Contrary to Fitch's previous understanding, the district no longer intends to rebuild its rate stabilization fund. Instead, it expects to deplete that reserve by fiscal 2018, using the remaining funds to smooth the current transition to its new rate structure. By fiscal 2018, the district anticipates the new rate structure will be fully implemented, obviating the need for a rate stabilization fund buffer against variable third-party water costs and economic cycles. The new rate structure is designed to provide more consistent funding for the district's fixed costs from fixed charges, to both fund water reliability initiatives and ensure revenue coverage in the event of lower water usage projected in the future.

WEAK LINK ANALYSIS

Direct debt levels are low for the IDs, while overall debt is high for ID Nos. 4 and 4B. The district has no plans to issue further debt for its IDs despite $657 million in remaining debt authorization, as most of them are substantially developed and their infrastructure is relatively new. Land AV declined for all IDs during the recession; however, all have rebounded strongly, with further increases projected in fiscal 2017. Taxpayer concentration is low in all IDs, and the current total tax collection rate as a percentage of secured taxes levied in each ID is typically over 100%.

Fitch analyzed each of the seven IDs and concluded that ID Nos. 4 and 4B demonstrate relatively lower credit quality for two reasons: high debt and historical tax base pressure. ID Nos. 4 and 4B have the highest overall debt levels at $9,804 and $14,833 per capita respectively, and 11% and 14.5% of land AV respectively. Between 2009 and 2013, ID No. 4 experienced a significant land AV loss (approximately 27%).

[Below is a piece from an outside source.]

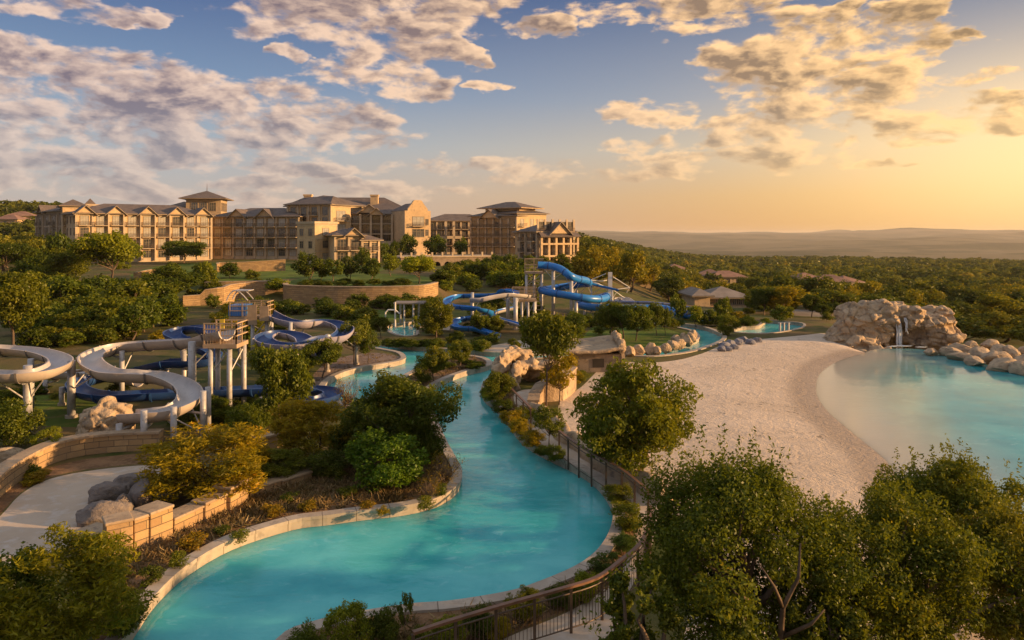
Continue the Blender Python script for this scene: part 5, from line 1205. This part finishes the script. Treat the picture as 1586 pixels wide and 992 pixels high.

ID No. 4B sustained an even greater loss (approximately 35%) and had one year of particularly low total tax collections (88% in 2011). Positively, both IDs have rebounded very strongly, with land AV growth outpacing the other IDs. Given ongoing property development, ID No. 4 rebounded by approximately 47% in fiscal years 2014-2016, while ID No. 4B rebounded by approximately 52%. Debt amortization is rapid at 75% within 10 years for ID No. 4 and moderate at 49% for ID No. 4B, further mitigating concerns.

STRONG SERVICE AREA

Compared to state and national levels, county incomes are very high and unemployment is below average at 4% as of January 2016. The district serves the communities of Coto de Caza, Rancho Santa Margarita, and San Clemente, which all have extremely high wealth levels and high property values. Demand for new housing continues to be strong, with rapid absorption of new product and a large number of residential properties planned for construction during 2016-2020, primarily within ID No. 4.